Red flag: Any clause that implies unlimited working hours without referencing ESA overtime entitlements.
5. A Discretionary Bonus Clause
Bonus clauses that describe payments as “entirely at the employer’s discretion” or “not guaranteed” can be used to deny you bonus compensation you legitimately earned — including during a termination notice period.
Ontario courts have increasingly scrutinised these clauses. Depending on the circumstances, you may still be entitled to a pro-rated bonus during your notice period even if the contract calls it discretionary. But a poorly drafted clause makes that fight harder than it needs to be.
Red flag: Bonus described as fully discretionary with no formula, target, or criteria attached.

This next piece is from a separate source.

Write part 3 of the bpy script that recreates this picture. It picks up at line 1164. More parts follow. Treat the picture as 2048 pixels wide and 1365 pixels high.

6. A Unilateral Variation Clause
This is a clause that allows the employer to change the terms of your employment — your role, compensation, location, or hours — without your consent. Language like “the employer reserves the right to modify the terms of employment at any time” is a significant red flag.
Unilateral changes to fundamental terms of employment can amount to constructive dismissal under Ontario law. But a signed contract that appears to permit those changes can complicate your claim.
Red flag: Any clause giving the employer the right to change your terms without your agreement.
7. An Entire Agreement Clause That Contradicts What You Were Promised
If you were verbally promised a signing bonus, a specific title, a flexible work arrangement, or a performance review at six months — and none of that appears in the written contract — an entire agreement clause will typically override those promises.
This clause says the written contract is the complete agreement between the parties. Anything said during recruitment that is not written down effectively disappears.
Red flag: Verbal promises made during recruitment that do not appear anywhere in the written contract.
8. Ownership of Intellectual Property — Including Personal Projects
Many contracts contain broad IP clauses that assign ownership of anything you create — during or outside of work hours — to the employer. If you have side projects, freelance work, or creative endeavors outside your employment, a broad IP clause could mean your employer owns them.
Red flag: IP clauses that extend beyond work-related creations to anything developed during the period of employment, regardless of when or how it was created.
9. A Repayment or Clawback Clause
Some contracts require you to repay signing bonuses, relocation allowances, or training costs if you leave within a specified period. These clauses are not inherently illegal — but they can be excessive, poorly defined, or structured in a way that effectively traps you in a role.
Watch carefully for the triggering conditions, the repayment formula, and whether the clause applies even if the employer terminates you — not just if you resign.
Red flag: Repayment clauses with no cap, unclear triggering conditions, or that apply even when the employer ends the relationship.
10. No Written Contract at All
This cuts both ways. The absence of a written contract means your employer cannot rely on any clause to limit your common law rights on termination — which is actually good for you. But it also means there is no written record of what was promised, what your compensation includes, or what your role actually entails.
If you are starting a new job and your employer has not provided a written contract, ask for one. If they resist, that itself is a red flag about how they approach their obligations.
Red flag: An employer who offers employment verbally with no written documentation of terms.
The Bottom Line
An employment contract is not a formality — it is the legal foundation of your working relationship. The clauses buried in it can determine how much you receive if you are ever terminated, whether you can work in your industry after leaving, and whether promises made during recruitment are enforceable.
Read it carefully. Ask questions. And if anything looks unusual — especially around termination, hours, bonuses, or non-competes — get it reviewed by an employment lawyer before you sign. That conversation is far less expensive than the alternative.